-- Task instructions --
Repeat, exactly as written, every line from the one holding "Keep writing the" through the one holding "t = B(Matrix.Translation((0, 0, dz))); c". Leave out all other lines.

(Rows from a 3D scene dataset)
##########
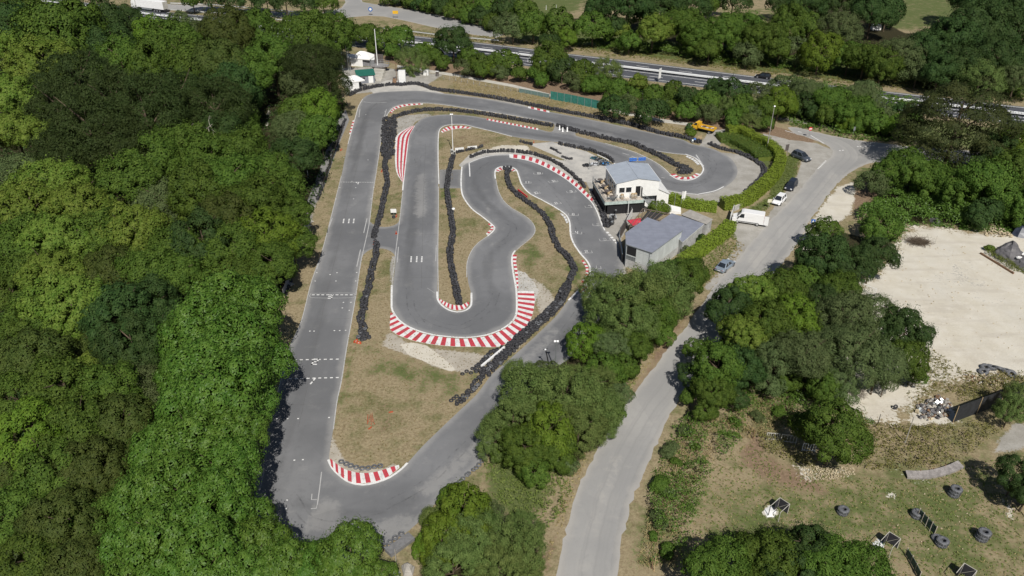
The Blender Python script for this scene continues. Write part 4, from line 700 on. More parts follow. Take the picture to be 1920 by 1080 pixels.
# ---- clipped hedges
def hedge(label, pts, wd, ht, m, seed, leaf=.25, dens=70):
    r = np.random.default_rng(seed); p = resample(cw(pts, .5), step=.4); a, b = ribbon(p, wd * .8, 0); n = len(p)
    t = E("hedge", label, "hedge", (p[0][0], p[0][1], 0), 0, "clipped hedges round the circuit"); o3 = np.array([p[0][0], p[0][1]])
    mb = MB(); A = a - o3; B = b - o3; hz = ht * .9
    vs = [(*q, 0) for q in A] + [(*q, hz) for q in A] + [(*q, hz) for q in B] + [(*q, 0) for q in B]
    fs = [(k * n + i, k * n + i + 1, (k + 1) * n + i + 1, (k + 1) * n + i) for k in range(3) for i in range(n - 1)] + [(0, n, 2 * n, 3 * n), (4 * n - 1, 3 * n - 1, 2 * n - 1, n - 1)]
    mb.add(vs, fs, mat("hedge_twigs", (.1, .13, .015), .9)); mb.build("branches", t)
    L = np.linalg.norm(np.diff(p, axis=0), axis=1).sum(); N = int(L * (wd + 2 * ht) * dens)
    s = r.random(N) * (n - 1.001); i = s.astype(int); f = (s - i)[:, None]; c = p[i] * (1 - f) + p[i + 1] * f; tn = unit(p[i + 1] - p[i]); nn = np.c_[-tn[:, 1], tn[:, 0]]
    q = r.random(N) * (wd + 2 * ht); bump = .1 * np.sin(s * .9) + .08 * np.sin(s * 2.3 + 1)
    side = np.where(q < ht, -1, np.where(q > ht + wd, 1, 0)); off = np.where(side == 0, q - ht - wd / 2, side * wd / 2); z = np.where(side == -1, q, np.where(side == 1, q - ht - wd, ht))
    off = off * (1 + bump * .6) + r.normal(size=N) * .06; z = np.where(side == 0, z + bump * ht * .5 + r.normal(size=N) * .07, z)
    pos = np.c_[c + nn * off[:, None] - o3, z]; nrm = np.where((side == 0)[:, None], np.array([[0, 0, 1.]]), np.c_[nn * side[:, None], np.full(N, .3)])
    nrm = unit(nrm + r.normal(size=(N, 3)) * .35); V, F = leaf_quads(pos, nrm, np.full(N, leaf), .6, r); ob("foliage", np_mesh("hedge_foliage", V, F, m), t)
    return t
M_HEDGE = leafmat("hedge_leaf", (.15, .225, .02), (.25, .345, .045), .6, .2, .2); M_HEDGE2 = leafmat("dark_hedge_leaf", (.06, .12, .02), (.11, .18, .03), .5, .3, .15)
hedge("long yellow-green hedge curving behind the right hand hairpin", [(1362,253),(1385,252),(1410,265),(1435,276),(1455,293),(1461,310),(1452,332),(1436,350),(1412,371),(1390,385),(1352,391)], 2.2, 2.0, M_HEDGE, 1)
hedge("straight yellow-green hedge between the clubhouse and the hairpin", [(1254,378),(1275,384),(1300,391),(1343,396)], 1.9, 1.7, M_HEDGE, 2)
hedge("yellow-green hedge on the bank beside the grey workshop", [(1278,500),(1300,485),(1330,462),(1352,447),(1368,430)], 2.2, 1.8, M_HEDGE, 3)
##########
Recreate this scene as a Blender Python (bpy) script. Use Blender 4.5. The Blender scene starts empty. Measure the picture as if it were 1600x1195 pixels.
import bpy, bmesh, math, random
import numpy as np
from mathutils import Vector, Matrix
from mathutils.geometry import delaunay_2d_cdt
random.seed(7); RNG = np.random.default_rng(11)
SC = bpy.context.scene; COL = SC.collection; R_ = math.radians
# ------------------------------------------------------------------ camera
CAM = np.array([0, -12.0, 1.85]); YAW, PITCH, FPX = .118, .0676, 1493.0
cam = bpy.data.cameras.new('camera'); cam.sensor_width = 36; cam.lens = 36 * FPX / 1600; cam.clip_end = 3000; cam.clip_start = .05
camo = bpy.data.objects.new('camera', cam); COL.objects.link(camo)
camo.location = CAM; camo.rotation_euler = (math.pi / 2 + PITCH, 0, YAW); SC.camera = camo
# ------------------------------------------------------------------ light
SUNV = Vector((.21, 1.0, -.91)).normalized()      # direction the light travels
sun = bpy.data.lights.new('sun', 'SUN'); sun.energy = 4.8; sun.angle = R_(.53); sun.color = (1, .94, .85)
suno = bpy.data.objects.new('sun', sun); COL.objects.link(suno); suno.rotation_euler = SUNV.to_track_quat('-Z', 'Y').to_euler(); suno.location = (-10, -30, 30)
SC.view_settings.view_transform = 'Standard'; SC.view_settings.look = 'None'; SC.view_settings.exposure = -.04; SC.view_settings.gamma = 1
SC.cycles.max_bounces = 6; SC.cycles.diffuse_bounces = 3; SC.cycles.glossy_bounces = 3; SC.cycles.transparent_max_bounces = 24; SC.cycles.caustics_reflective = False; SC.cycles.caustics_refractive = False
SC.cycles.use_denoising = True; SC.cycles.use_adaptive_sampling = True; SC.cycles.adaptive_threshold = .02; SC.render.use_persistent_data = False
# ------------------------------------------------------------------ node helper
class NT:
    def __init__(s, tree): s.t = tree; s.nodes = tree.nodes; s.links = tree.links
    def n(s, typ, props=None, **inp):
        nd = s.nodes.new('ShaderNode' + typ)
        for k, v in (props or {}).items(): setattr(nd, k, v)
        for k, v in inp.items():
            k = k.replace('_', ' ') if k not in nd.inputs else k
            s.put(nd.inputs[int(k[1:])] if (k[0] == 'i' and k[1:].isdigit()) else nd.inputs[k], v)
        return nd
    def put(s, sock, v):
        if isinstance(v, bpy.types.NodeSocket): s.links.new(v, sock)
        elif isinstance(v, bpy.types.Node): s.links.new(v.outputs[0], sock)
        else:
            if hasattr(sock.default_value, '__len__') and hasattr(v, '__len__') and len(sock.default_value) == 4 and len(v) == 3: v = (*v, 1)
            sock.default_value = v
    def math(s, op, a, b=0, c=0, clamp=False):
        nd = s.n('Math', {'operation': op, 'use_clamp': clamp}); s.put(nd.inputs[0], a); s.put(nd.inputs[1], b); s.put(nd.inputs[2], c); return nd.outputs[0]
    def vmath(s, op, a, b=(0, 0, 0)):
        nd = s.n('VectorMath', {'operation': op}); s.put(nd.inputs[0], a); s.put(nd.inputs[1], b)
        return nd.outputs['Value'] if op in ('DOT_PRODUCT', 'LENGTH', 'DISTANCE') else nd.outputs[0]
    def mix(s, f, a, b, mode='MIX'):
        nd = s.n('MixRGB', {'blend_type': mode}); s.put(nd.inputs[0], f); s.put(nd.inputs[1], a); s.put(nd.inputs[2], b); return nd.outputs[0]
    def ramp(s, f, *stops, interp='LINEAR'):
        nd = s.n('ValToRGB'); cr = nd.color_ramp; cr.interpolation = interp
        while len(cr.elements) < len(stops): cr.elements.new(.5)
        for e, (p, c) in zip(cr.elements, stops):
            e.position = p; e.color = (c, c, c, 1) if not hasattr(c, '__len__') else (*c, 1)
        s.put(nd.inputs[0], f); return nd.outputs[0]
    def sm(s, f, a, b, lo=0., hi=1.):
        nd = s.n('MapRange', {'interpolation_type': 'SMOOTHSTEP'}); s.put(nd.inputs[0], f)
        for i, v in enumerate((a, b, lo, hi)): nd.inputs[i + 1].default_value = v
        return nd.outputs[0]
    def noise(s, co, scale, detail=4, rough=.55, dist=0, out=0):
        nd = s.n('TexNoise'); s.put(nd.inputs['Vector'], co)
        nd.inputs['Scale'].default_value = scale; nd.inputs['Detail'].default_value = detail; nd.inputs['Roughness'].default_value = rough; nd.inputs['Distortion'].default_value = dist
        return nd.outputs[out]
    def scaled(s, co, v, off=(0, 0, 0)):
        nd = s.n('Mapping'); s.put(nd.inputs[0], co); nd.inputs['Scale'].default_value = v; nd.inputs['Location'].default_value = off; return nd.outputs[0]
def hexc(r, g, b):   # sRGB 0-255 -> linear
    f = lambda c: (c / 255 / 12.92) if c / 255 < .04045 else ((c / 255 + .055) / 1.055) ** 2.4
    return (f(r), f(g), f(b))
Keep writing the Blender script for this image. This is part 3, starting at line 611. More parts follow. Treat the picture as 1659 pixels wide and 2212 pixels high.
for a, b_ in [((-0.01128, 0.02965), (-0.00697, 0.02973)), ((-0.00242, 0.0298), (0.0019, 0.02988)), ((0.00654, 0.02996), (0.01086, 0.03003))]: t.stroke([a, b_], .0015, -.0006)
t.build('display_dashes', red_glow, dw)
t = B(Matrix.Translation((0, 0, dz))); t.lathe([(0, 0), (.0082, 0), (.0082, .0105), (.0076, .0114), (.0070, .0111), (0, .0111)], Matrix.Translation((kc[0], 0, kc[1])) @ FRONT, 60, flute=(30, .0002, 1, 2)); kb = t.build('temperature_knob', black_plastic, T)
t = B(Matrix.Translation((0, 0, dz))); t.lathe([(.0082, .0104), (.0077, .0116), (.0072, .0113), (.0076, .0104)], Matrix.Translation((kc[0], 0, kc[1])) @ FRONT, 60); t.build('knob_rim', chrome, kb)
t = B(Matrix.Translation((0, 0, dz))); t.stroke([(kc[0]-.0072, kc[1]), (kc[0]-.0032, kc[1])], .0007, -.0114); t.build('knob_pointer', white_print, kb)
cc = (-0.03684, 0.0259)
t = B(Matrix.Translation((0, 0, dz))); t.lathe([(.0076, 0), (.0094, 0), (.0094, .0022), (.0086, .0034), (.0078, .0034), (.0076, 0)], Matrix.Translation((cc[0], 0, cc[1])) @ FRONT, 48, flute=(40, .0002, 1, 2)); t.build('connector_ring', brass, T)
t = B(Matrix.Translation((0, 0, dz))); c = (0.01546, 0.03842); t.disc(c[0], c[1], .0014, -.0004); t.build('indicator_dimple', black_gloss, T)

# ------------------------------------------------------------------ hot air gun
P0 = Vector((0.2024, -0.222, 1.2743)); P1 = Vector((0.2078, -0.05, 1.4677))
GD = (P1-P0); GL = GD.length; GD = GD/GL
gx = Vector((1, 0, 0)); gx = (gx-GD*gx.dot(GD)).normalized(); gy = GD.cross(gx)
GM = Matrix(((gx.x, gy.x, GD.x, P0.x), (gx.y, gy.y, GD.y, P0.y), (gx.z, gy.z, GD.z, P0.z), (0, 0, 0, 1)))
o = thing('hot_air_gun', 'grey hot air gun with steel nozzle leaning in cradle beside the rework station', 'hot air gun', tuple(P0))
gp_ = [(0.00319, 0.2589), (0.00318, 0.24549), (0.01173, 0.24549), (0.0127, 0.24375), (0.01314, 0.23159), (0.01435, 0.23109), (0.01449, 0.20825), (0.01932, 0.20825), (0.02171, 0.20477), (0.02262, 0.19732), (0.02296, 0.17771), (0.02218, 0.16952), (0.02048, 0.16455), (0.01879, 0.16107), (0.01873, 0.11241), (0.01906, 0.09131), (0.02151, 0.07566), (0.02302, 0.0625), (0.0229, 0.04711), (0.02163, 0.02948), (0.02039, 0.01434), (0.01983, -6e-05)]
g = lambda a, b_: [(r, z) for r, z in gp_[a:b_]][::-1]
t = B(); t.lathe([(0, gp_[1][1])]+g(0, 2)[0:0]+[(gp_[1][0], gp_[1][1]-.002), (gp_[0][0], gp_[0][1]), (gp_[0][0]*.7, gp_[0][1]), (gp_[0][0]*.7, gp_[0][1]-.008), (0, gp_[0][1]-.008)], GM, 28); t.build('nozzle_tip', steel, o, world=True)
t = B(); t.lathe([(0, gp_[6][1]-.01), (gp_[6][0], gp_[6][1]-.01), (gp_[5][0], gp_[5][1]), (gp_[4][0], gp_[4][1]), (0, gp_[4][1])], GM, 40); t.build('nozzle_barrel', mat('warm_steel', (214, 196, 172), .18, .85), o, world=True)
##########
-- Full solution --
Keep writing the Blender script for this image. This is part 3, starting at line 611. More parts follow. Treat the picture as 1659 pixels wide and 2212 pixels high.
for a, b_ in [((-0.01128, 0.02965), (-0.00697, 0.02973)), ((-0.00242, 0.0298), (0.0019, 0.02988)), ((0.00654, 0.02996), (0.01086, 0.03003))]: t.stroke([a, b_], .0015, -.0006)
t.build('display_dashes', red_glow, dw)
t = B(Matrix.Translation((0, 0, dz))); t.lathe([(0, 0), (.0082, 0), (.0082, .0105), (.0076, .0114), (.0070, .0111), (0, .0111)], Matrix.Translation((kc[0], 0, kc[1])) @ FRONT, 60, flute=(30, .0002, 1, 2)); kb = t.build('temperature_knob', black_plastic, T)
t = B(Matrix.Translation((0, 0, dz))); t.lathe([(.0082, .0104), (.0077, .0116), (.0072, .0113), (.0076, .0104)], Matrix.Translation((kc[0], 0, kc[1])) @ FRONT, 60); t.build('knob_rim', chrome, kb)
t = B(Matrix.Translation((0, 0, dz))); t.stroke([(kc[0]-.0072, kc[1]), (kc[0]-.0032, kc[1])], .0007, -.0114); t.build('knob_pointer', white_print, kb)
cc = (-0.03684, 0.0259)
t = B(Matrix.Translation((0, 0, dz))); t.lathe([(.0076, 0), (.0094, 0), (.0094, .0022), (.0086, .0034), (.0078, .0034), (.0076, 0)], Matrix.Translation((cc[0], 0, cc[1])) @ FRONT, 48, flute=(40, .0002, 1, 2)); t.build('connector_ring', brass, T)
t = B(Matrix.Translation((0, 0, dz))); c = (0.01546, 0.03842); t.disc(c[0], c[1], .0014, -.0004); t.build('indicator_dimple', black_gloss, T)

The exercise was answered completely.